=== SHORT TASK ===
Using the data beneath, show every line that includes the word "pixels".
┄┄┄┄┄┄
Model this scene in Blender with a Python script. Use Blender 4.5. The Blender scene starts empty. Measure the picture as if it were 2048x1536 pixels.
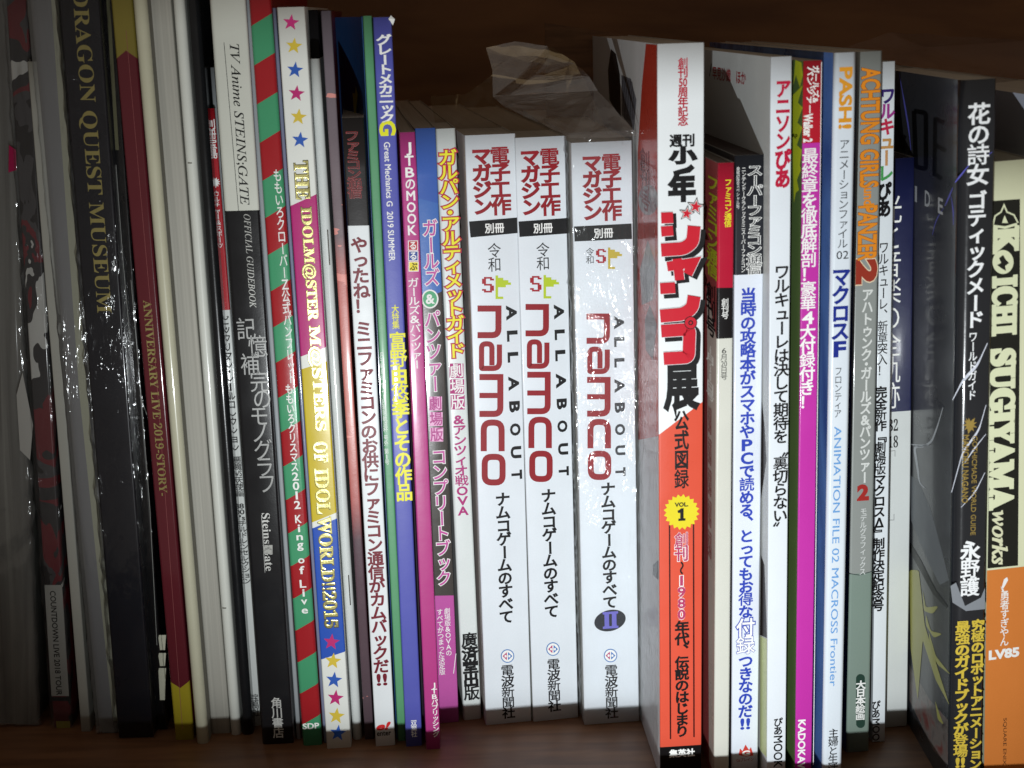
import bpy, math, random
from mathutils import Vector, Matrix

random.seed(7)
SC = bpy.context.scene
COL = SC.collection

# ------------------------------------------------------------------ camera
F = 2844.0                                   # focal length in photo pixels (2048 wide)
def _dirs(vz, vy):
    d = lambda v: Vector((v[0] - 1024, v[1] - 768, F)).normalized()
    Z = -d(vz); Y = d(vy); Y = (Y - Z * Y.dot(Z)).normalized(); X = Y.cross(Z)
    return X, Y, Z
AX, AY, AZ = _dirs((1300, 11600), (999, 22))  # world axes seen in camera axes (right, down, forward)
def ray(px, py):
    v = Vector(((px - 1024) / F, (py - 768) / F, 1.0))
    return Vector((AX.dot(v), AY.dot(v), AZ.dot(v)))
CAM = -0.626 * ray(1000, 1450)
right = Vector((AX.x, AY.x, AZ.x)); down = Vector((AX.y, AY.y, AZ.y)); fwd = Vector((AX.z, AY.z, AZ.z))
cd = bpy.data.cameras.new('camera'); cam = bpy.data.objects.new('camera', cd); COL.objects.link(cam)
cd.dof.use_dof = True; cd.dof.focus_distance = .60; cd.dof.aperture_fstop = 16
cam.matrix_world = Matrix(((right.x, -down.x, -fwd.x, CAM.x), (right.y, -down.y, -fwd.y, CAM.y),
                           (right.z, -down.z, -fwd.z, CAM.z), (0, 0, 0, 1)))
cd.sensor_width = 36; cd.lens = 36 * F / 2048; cd.clip_start = .01; cd.clip_end = 20
SC.camera = cam

# ------------------------------------------------------------------ light
w = bpy.data.worlds.new("World"); SC.world = w; w.use_nodes = True
w.node_tree.nodes['Background'].inputs[0].default_value = (1, .86, .72, 1)
w.node_tree.nodes['Background'].inputs[1].default_value = .17
ld = bpy.data.lights.new('phone_light', 'SPOT'); lo = bpy.data.objects.new('phone_light', ld); COL.objects.link(lo)
lo.location = (.0, -.50, .034)
tgt = Vector((.075, 0, .15))
lo.rotation_euler = (tgt - lo.location).to_track_quat('-Z', 'Y').to_euler()
ld.energy = 10.8; ld.color = (.93, .98, 1.0); ld.shadow_soft_size = .002
ld.spot_size = math.radians(70); ld.spot_blend = 1.0
SC.view_settings.view_transform = 'Standard'; SC.view_settings.look = 'None'
SC.view_settings.exposure = 0; SC.view_settings.gamma = 1

# ------------------------------------------------------------------ helpers
def lin(c):
    out = []
    for v in c[:3]:
        v = v / 255.0
        out.append(v / 12.92 if v <= .04045 else ((v + .055) / 1.055) ** 2.4)
    return (*out, 1)

def new_mat(name):
    m = bpy.data.materials.new(name); m.use_nodes = True
    return m, m.node_tree, m.node_tree.nodes['Principled BSDF']

def math_node(nt, op, a, b=None):
    n = nt.nodes.new('ShaderNodeMath'); n.operation = op
    for i, v in enumerate((a, b)):
        if v is None: continue
        if isinstance(v, (int, float)): n.inputs[i].default_value = v
        else: nt.links.new(v, n.inputs[i])
    return n.outputs[0]

def finish(nt, bs, col, rough, grain=.035, bump=.25, coat=0, metal=0, wear=0, scale=1.0):
    """paper / print finish: faint mottling of the colour, uneven gloss, fine relief"""
    tc = nt.nodes.new('ShaderNodeTexCoord'); L = nt.links.new
    n1 = nt.nodes.new('ShaderNodeTexNoise'); n1.inputs['Scale'].default_value = 55 * scale; n1.inputs['Detail'].default_value = 8
    L(tc.outputs['Object'], n1.inputs['Vector'])
    n2 = nt.nodes.new('ShaderNodeTexNoise'); n2.inputs['Scale'].default_value = 1500; n2.inputs['Detail'].default_value = 3
    L(tc.outputs['Object'], n2.inputs['Vector'])
    a = math_node(nt, 'MULTIPLY', math_node(nt, 'SUBTRACT', n1.outputs[0], .5), grain * 3)
    b = math_node(nt, 'MULTIPLY', math_node(nt, 'SUBTRACT', n2.outputs[0], .5), grain * 2.2)
    fac = math_node(nt, 'ADD', math_node(nt, 'ADD', a, b), 1.0)
    vm = nt.nodes.new('ShaderNodeVectorMath'); vm.operation = 'SCALE'
    if isinstance(col, tuple): vm.inputs[0].default_value = col[:3]
    else: L(col, vm.inputs[0])
    L(fac, vm.inputs['Scale']); L(vm.outputs[0], bs.inputs['Base Color'])
    r = math_node(nt, 'ADD', math_node(nt, 'MULTIPLY', math_node(nt, 'SUBTRACT', n1.outputs[0], .5), .25), rough)
    L(r, bs.inputs['Roughness'])
    bp = nt.nodes.new('ShaderNodeBump'); bp.inputs['Strength'].default_value = bump; bp.inputs['Distance'].default_value = .00015
    h = math_node(nt, 'ADD', math_node(nt, 'MULTIPLY', n1.outputs[0], 4.0), math_node(nt, 'MULTIPLY', n2.outputs[0], .35))
    L(h, bp.inputs['Height']); L(bp.outputs[0], bs.inputs['Normal'])
    bs.inputs['Coat Weight'].default_value = coat; bs.inputs['Coat Roughness'].default_value = .09
    bs.inputs['Metallic'].default_value = metal; bs.inputs['Specular IOR Level'].default_value = .18

_mc = {}
def M(c, rough=.38, coat=.0, metal=0, bump=.25, grain=.035):
    key = (c, rough, coat, metal, bump, grain)
    if key not in _mc:
        m, nt, bs = new_mat('print'); finish(nt, bs, lin(c), rough, grain, bump, coat, metal); _mc[key] = m
    return _mc[key]

def zone_mat(zones, rough=.36, coat=.15, bump=.25, stripes=None, chev=None):
    """zones: [(None,colour at the bottom), (height m, slope, colour above it) ...]"""
    m, nt, bs = new_mat('cover_print'); L = nt.links.new
    tc = nt.nodes.new('ShaderNodeTexCoord'); sp = nt.nodes.new('ShaderNodeSeparateXYZ'); L(tc.outputs['Object'], sp.inputs[0])
    x, z = sp.outputs[0], sp.outputs[2]
    rgb = nt.nodes.new('ShaderNodeRGB'); rgb.outputs[0].default_value = lin(zones[0][1]); cur = rgb.outputs[0]
    for v, k, c in zones[1:]:
        xx = x
        if chev: xx = math_node(nt, 'ABSOLUTE', math_node(nt, 'SUBTRACT', x, chev))
        f = math_node(nt, 'GREATER_THAN', math_node(nt, 'ADD', z, math_node(nt, 'MULTIPLY', xx, k)), v)
        mx = nt.nodes.new('ShaderNodeMix'); mx.data_type = 'RGBA'
        L(f, mx.inputs[0]); L(cur, mx.inputs[6]); mx.inputs[7].default_value = lin(c); cur = mx.outputs[2]
    if stripes:
        v0, per, k, c2 = stripes
        t = math_node(nt, 'DIVIDE', math_node(nt, 'SUBTRACT', math_node(nt, 'ADD', z, math_node(nt, 'MULTIPLY', x, k)), v0), per)
        f = math_node(nt, 'GREATER_THAN', math_node(nt, 'FRACT', t), .5)
        mx = nt.nodes.new('ShaderNodeMix'); mx.data_type = 'RGBA'
        L(f, mx.inputs[0]); L(cur, mx.inputs[6]); mx.inputs[7].default_value = lin(c2); cur = mx.outputs[2]
    finish(nt, bs, cur, rough, .03, bump, coat)
    return m

def ramp_mat(stops, h, rough=.35, coat=.3, streak=.0, streakcol=(230, 150, 140)):
    """gradient along the height, as printed"""
    m, nt, bs = new_mat('gradient_print'); L = nt.links.new
    tc = nt.nodes.new('ShaderNodeTexCoord'); sp = nt.nodes.new('ShaderNodeSeparateXYZ'); L(tc.outputs['Object'], sp.inputs[0])
    cr = nt.nodes.new('ShaderNodeValToRGB'); els = cr.color_ramp.elements
    L(math_node(nt, 'DIVIDE', sp.outputs[2], h), cr.inputs[0])
    for i, (p, c) in enumerate(stops):
        e = els[i] if i < 2 else els.new(p)
        e.position = p; e.color = lin(c)
    cur = cr.outputs[0]
    if streak:
        mp = nt.nodes.new('ShaderNodeMapping'); mp.inputs['Scale'].default_value = (160, 30, 420); mp.inputs['Rotation'].default_value = (0, .5, 0)
        L(tc.outputs['Object'], mp.inputs[0])
        n = nt.nodes.new('ShaderNodeTexNoise'); n.inputs['Scale'].default_value = .35; n.inputs['Detail'].default_value = 3; L(mp.outputs[0], n.inputs['Vector'])
        f = math_node(nt, 'MULTIPLY', math_node(nt, 'GREATER_THAN', n.outputs[0], .62), streak)
        mx = nt.nodes.new('ShaderNodeMix'); mx.data_type = 'RGBA'; L(f, mx.inputs[0]); L(cur, mx.inputs[6]); mx.inputs[7].default_value = lin(streakcol); cur = mx.outputs[2]
    finish(nt, bs, cur, rough, .04, .3, coat)
    return m

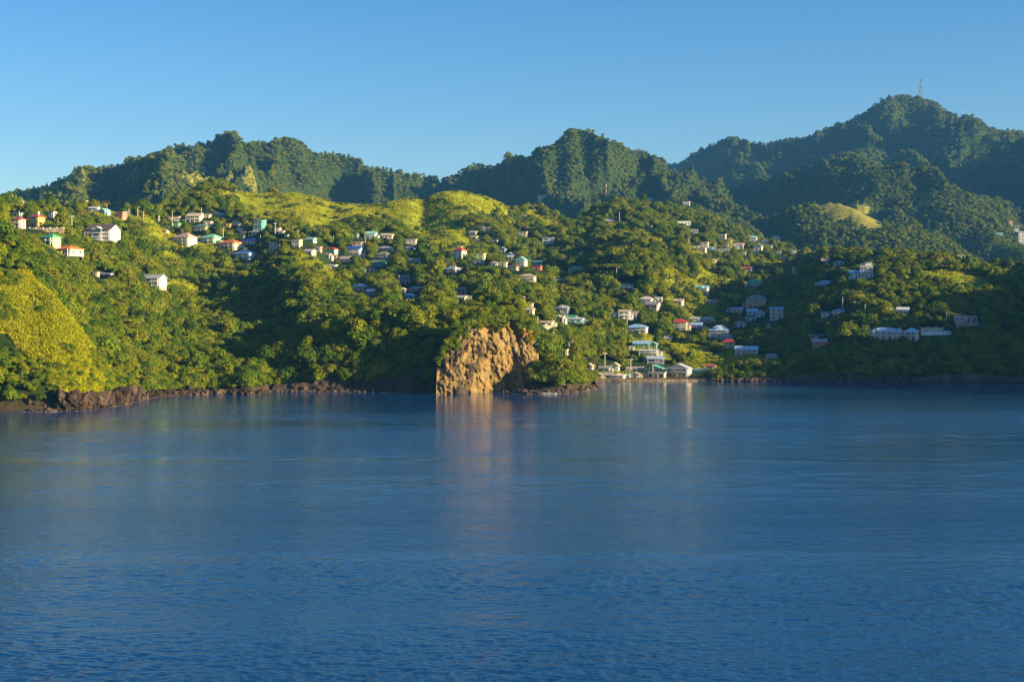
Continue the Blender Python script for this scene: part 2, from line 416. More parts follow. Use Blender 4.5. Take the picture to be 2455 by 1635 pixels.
dry = N(nt, 'ShaderNodeMapRange'); nt.links.new(sy_.outputs['Y'], dry.inputs['Value']); dry.inputs['From Min'].default_value = 1300; dry.inputs['From Max'].default_value = 1500; dry.inputs['To Max'].default_value = 0.55
g2 = mixc(nt, dry.outputs[0], g2, ramp(nt, n2.outputs[0], [(0.3, (0.10, 0.12, 0.02)), (0.5, (0.24, 0.20, 0.045)), (0.65, (0.34, 0.24, 0.07))]).outputs[0])   # drier upland grass
c1 = mixc(nt, gf.outputs[0], forest.outputs[0], g2)
vor = N(nt, 'ShaderNodeTexNoise', i_Scale=0.11, i_Detail=5.0, i_Roughness=0.75); nt.links.new(tc.outputs['Object'], vor.inputs['Vector'])
sp = ramp(nt, vor.outputs[0], [(0.64, (0, 0, 0)), (0.68, (1, 1, 1))])
c2 = mixc(nt, math_n(nt, 'MULTIPLY', sp.outputs[0], gf.outputs[0]), c1, soil)
c3 = mixc(nt, ash.outputs['Fac'], c2, mixc(nt, n2.outputs[0], (0.035, 0.027, 0.02), (0.11, 0.08, 0.05)))
nt.links.new(c3, b.inputs['Base Color']); b.inputs['Roughness'].default_value = 0.95; b.inputs['Specular IOR Level'].default_value = 0.1
bp = N(nt, 'ShaderNodeBump', i_Strength=0.9, i_Distance=1.2)
n3 = N(nt, 'ShaderNodeTexNoise', i_Scale=0.6, i_Detail=6.0, i_Roughness=0.75); nt.links.new(tc.outputs['Object'], n3.inputs['Vector'])
nt.links.new(n3.outputs[0], bp.inputs['Height']); nt.links.new(bp.outputs[0], b.inputs['Normal'])
ground = link('hillside', me, m); tag(ground, kind='structure')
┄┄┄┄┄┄
=== COMPLETE ANSWER ===
Model this scene in Blender with a Python script. Use Blender 4.5. The Blender scene starts empty. Measure the picture as if it were 2048x1536 pixels.
F = 2844.0                                   # focal length in photo pixels (2048 wide)
Continue the Blender Python script for this scene: part 2, from line 416. More parts follow. Use Blender 4.5. Take the picture to be 2455 by 1635 pixels.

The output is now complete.